Despite the interesting colours and textures of this recording, the exemplary accompanying booklet and the prestige of the ensemble (Musica Antiqua Koln, no less) I was left wanting more. No, hang on, less. Isn't there a tendency nowadays, to 'rejuvenate' and 'reinterpret' familiar works too obsessively, in a relentless search for novelty and acclaim?
Here, by far the best-known concerto is that for viola, in G. Unfortunately, the piece has been trilled and turned almost beyond recognition. What's more, the choice of tempi is occasionally bizarre. The only possible connection in the third movement between 'Andante' and walking is with that faintly ridiculous variety found on the athletics track. In isolation, each of these quirky elements would be tolerable. Together, they are unsettling. The final effect is one of over-decorative fussiness that detracts from Telemann's simplicity of line.

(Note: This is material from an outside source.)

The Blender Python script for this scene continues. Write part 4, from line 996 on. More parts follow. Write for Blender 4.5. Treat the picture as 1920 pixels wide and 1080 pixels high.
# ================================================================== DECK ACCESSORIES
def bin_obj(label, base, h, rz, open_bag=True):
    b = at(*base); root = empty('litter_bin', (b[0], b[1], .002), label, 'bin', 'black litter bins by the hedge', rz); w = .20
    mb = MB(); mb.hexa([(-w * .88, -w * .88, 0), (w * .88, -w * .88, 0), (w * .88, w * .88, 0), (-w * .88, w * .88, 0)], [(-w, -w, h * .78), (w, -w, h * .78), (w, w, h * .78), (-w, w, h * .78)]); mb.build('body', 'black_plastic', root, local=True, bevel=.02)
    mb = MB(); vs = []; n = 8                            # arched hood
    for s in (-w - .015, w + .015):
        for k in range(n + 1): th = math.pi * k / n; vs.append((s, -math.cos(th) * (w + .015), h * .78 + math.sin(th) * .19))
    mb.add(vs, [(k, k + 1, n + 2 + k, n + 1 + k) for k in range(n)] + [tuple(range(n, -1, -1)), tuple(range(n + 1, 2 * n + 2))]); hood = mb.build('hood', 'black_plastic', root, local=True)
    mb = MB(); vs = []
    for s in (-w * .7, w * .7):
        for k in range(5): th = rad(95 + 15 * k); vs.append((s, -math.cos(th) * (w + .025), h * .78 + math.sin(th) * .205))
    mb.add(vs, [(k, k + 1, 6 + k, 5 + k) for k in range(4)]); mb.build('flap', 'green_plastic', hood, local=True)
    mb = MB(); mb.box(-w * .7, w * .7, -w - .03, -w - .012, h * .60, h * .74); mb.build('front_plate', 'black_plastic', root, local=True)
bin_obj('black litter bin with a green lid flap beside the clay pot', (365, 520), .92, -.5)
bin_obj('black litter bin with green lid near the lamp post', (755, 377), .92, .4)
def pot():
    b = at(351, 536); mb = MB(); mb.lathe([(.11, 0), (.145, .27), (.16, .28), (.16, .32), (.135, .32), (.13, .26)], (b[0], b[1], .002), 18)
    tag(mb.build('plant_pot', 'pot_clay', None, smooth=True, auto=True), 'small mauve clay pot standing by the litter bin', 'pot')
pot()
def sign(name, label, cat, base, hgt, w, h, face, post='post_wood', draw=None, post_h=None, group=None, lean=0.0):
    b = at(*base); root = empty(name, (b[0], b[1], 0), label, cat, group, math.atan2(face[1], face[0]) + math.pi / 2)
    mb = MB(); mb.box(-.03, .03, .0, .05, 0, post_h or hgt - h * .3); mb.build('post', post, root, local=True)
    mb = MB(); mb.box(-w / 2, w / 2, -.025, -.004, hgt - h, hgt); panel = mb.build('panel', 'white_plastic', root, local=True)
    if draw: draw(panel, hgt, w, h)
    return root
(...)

This pernicious impulse to over-embellish afflicts the other better-known work on the CD, the Concerto Polonois in G, which receives particularly excessive ornamentation in the first movement. Here, though, the sonorous depths of the basso continuo, featuring Michael Ducker's cholashon, compensates to a large extent (not least because I'd never even heard of, let alone heard, this instrument before). And here, too, the sprightliness of the Largo doesn't seem too faddish for its own good.
Were it not for the misguided attempt to gild the lily, this could, and perhaps should, have been a definitive recording.